District attorneys should be required to collect and report to the Criminal Justice Council data on the variable of race in all charging decisions.

The legislature should direct the Criminal Justice Council to develop uniform charging standards to be used by all prosecutors in Oregon. The uniform standards should be sufficiently detailed to provide meaningful limits on prosecutorial discretion and to enable judicial review. The Criminal Justice Council should be directed to report biannually to the legislature on the implementation of the standards.

The Chief Justice should require trial judges, in rendering pretrial release decisions, to use uniform forms that include the race of defendants.

The legislature should direct the Criminal Justice Council to study and report the extent to which the race of a defendant affects the outcome of a pretrial release decision, either in the decision whether to release on personal recognizance or in the conditions of release.
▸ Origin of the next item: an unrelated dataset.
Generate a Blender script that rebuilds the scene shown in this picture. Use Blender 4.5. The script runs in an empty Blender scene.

Because of the immense help that its statistics have been to this task force, and because it is imperative that such statistics be available in the future, the Criminal Justice Council should continue to study and report on racial disparities in sentencing.

 


WASHINGTON STATE MINORITY AND JUSTICE TASK FORCE, SUMMARY OF CONCLUSIONS AND RECOMMENDATIONS, DEC. 19, 1990

The Task Force was established in 1987 pursuant to legislation which sought to improve the treatment of racial and ethnic minorities in Washington courts. The Task Force held public forums around the state in 1988 and undertook research studies.
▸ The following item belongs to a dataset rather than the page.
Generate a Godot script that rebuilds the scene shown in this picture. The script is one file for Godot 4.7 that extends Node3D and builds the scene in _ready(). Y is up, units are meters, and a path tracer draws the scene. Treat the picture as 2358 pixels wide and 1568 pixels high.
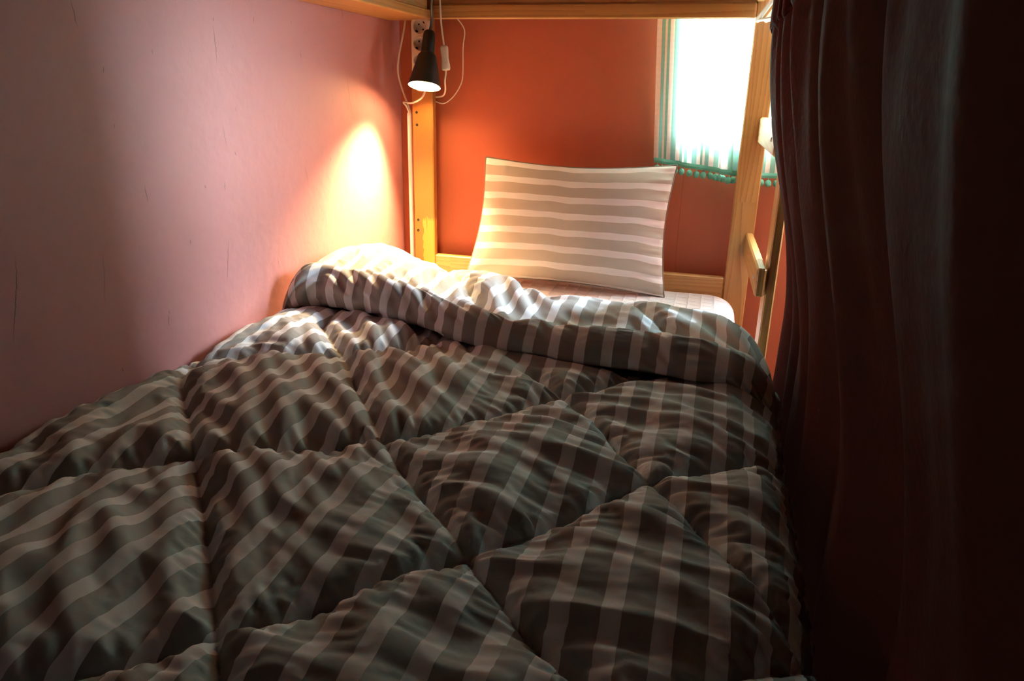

The Washington Supreme Court created the Minority and Justice Commission in October 1990 in acknowledgment of the importance of the continuing need to determine whether racial, ethnic and cultural bias exists in the state court system and, when it exists, to recommend appropriate action to overcome it. The Commission's purpose was to continue the work of its predecessor, the Task Force, by implementing the Task Force Recommendations.
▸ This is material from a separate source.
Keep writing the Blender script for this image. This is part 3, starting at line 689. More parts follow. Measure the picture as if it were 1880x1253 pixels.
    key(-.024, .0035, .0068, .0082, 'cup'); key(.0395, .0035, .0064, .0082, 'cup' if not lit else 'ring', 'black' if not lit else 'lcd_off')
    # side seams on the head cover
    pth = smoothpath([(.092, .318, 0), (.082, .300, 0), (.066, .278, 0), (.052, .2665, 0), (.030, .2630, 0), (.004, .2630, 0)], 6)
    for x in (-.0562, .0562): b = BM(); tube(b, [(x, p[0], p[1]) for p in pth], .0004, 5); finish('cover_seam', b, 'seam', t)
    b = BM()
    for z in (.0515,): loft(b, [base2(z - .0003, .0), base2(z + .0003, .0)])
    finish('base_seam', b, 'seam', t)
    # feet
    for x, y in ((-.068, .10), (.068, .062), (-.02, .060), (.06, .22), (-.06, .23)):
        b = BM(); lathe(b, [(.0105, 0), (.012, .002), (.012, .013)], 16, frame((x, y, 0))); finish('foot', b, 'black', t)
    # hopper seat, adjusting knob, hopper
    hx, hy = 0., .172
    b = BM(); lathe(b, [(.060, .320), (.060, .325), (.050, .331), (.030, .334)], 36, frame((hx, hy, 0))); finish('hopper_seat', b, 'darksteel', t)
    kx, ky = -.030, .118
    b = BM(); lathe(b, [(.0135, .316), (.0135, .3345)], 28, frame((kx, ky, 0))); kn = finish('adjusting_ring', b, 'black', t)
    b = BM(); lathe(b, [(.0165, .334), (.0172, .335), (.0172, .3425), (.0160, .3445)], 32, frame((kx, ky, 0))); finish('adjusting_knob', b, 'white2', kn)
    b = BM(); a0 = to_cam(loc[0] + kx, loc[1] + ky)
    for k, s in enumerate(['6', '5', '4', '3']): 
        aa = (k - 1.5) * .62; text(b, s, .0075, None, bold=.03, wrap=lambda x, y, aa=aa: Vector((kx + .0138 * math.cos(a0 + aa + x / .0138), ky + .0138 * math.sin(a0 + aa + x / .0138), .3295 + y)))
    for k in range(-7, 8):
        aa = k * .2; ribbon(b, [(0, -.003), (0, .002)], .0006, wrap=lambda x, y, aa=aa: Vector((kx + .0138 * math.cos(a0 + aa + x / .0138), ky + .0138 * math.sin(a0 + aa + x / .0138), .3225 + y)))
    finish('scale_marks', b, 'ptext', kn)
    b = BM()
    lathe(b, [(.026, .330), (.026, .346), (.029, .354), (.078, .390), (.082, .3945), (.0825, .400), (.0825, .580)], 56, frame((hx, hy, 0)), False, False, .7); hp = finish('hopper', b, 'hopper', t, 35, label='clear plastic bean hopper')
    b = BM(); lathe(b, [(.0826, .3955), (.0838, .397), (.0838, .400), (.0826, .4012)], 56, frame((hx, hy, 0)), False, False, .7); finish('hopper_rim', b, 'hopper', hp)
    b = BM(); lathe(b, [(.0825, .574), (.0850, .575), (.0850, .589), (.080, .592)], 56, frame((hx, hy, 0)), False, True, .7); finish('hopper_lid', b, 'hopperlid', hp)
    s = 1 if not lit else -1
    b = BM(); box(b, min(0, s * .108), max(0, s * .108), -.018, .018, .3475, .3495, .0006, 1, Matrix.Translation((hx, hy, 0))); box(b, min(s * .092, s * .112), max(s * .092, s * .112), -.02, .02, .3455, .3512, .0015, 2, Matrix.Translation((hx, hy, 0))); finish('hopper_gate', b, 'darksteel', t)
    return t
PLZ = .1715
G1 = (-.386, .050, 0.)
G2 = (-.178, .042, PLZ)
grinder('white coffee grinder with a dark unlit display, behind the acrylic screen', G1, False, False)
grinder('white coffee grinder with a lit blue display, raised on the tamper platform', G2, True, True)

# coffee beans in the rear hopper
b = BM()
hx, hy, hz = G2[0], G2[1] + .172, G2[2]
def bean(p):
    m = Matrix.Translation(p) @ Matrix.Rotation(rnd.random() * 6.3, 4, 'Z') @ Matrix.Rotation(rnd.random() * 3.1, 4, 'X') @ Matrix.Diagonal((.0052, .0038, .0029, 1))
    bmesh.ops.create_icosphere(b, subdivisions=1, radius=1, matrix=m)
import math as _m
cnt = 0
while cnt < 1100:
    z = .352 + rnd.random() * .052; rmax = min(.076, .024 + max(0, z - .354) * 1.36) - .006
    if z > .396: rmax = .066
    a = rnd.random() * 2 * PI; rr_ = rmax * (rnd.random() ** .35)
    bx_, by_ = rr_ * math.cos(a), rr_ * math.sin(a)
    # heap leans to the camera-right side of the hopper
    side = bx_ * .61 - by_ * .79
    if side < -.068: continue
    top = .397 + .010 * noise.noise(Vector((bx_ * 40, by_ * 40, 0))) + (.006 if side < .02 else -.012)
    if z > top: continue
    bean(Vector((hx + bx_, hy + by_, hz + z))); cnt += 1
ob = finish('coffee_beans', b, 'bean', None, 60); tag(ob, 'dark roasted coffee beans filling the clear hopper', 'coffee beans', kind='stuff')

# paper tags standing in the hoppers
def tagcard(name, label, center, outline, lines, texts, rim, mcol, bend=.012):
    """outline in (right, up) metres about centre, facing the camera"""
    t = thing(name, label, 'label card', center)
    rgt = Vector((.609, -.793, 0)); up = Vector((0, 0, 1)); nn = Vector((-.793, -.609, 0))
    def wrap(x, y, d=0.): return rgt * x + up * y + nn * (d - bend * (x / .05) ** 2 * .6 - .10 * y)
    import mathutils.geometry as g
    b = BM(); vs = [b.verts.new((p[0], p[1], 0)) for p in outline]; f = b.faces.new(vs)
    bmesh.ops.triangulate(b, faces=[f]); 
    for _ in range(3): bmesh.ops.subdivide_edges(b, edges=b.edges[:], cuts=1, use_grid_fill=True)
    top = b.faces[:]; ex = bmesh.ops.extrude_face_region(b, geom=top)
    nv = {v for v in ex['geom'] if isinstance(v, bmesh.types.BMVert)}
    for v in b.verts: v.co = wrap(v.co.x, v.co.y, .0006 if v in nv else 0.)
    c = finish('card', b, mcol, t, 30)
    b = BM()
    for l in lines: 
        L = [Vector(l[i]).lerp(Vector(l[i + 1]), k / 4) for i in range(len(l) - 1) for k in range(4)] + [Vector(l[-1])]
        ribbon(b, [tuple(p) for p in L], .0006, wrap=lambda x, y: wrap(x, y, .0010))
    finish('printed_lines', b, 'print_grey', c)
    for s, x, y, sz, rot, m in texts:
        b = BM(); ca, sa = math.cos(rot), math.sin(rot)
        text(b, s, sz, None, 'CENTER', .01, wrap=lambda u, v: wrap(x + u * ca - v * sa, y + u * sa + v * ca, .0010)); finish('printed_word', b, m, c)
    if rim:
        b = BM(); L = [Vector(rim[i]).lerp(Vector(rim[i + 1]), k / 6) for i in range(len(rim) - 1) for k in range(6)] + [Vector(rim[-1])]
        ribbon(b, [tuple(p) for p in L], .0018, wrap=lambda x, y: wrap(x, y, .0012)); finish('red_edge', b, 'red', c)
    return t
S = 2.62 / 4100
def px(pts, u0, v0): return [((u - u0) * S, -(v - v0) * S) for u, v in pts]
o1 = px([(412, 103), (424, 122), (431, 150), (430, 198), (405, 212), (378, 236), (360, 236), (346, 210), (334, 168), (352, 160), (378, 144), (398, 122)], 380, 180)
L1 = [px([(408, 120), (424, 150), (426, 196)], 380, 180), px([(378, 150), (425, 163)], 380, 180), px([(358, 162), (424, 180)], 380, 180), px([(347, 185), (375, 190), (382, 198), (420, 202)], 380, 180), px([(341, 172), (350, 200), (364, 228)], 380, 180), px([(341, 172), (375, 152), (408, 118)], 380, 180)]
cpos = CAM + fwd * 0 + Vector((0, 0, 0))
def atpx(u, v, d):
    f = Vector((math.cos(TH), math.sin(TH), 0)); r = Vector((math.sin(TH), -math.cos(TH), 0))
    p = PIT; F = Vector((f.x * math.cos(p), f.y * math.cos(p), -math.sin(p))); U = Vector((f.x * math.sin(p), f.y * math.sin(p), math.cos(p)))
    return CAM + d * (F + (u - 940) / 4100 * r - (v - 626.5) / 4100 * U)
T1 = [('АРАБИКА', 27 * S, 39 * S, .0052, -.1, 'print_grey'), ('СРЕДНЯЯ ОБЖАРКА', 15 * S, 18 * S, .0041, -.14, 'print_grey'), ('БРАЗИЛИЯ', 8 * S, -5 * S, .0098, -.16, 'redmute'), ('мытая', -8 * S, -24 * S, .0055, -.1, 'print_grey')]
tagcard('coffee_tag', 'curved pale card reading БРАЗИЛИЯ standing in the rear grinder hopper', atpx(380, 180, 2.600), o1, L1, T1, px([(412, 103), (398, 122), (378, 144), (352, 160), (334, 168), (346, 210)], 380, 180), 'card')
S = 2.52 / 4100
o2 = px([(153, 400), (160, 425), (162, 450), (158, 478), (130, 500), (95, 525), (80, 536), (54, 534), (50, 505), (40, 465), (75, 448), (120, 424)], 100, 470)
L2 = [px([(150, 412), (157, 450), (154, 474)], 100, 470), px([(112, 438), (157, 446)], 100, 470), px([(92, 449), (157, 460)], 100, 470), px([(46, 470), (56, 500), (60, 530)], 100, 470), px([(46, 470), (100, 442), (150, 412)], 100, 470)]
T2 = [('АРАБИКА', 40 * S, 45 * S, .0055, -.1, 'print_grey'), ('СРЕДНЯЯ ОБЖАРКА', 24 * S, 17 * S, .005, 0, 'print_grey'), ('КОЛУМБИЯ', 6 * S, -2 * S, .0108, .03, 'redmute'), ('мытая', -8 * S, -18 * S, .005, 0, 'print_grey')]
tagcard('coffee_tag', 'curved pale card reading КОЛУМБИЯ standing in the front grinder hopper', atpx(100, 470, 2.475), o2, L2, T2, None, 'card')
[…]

The data for the Commission's study on race and ethnic disparities in the prosecution of felony cases in King County came from three sources: (1) an automated database used by the Office of the King County Prosecuting Attorney; (2) case files for a sample of approximately 500 felony cases filed with the King County Superior Court during 1994; and (3) personal interviews with 15 King County deputy prosecuting attorneys.

FINDINGS:

The filing of felony charges by the King County Prosecutor's Office varies by the type of offense and by the race of the offender ... White offenders were the least likely to be charged (60%), compared to 65% of all minority offenders.

First, the effect of race, particularly African American, on bail was significant in most analyses...Second, there were significant differences in the amount of confinement recommended for Black offenders and White offenders, and deputy prosecutors were less likely to recommend an alternative sentence conversion for Black offenders.

[C]ontrolling for legal factors, African Americans tend to receive higher sentences than Whites and are less likely to be provided an alternative sentence conversion.

 


 

CALIFORNIA JUDICIAL COUNCIL ADVISORY COMMITTEE ON RACIAL AND ETHNIC BIAS IN THE COURTS, FAIRNESS IN THE CALIFORNIA STATE COURTS.

 

The Advisory Committee on Racial and Ethnic Bias in the State Courts was appointed in 1991 by Chief Justice Malcolm Lucas.

The Committee conducted 13 days of public hearings to ascertain public perceptions of fairness in the judicial system. After the hearings, a survey was completed in order to verify the extent to which the concerns expressed in the public hearings were shared by the general public, attorneys, and court personnel. The survey of the general public consisted of a random sample of 1,338 people. Approximately 2,070 written questionnaires were mailed to all judicial officers and top administrators of the courts. Another 2,000 questionnaires were mailed to minority and non-minority attorneys.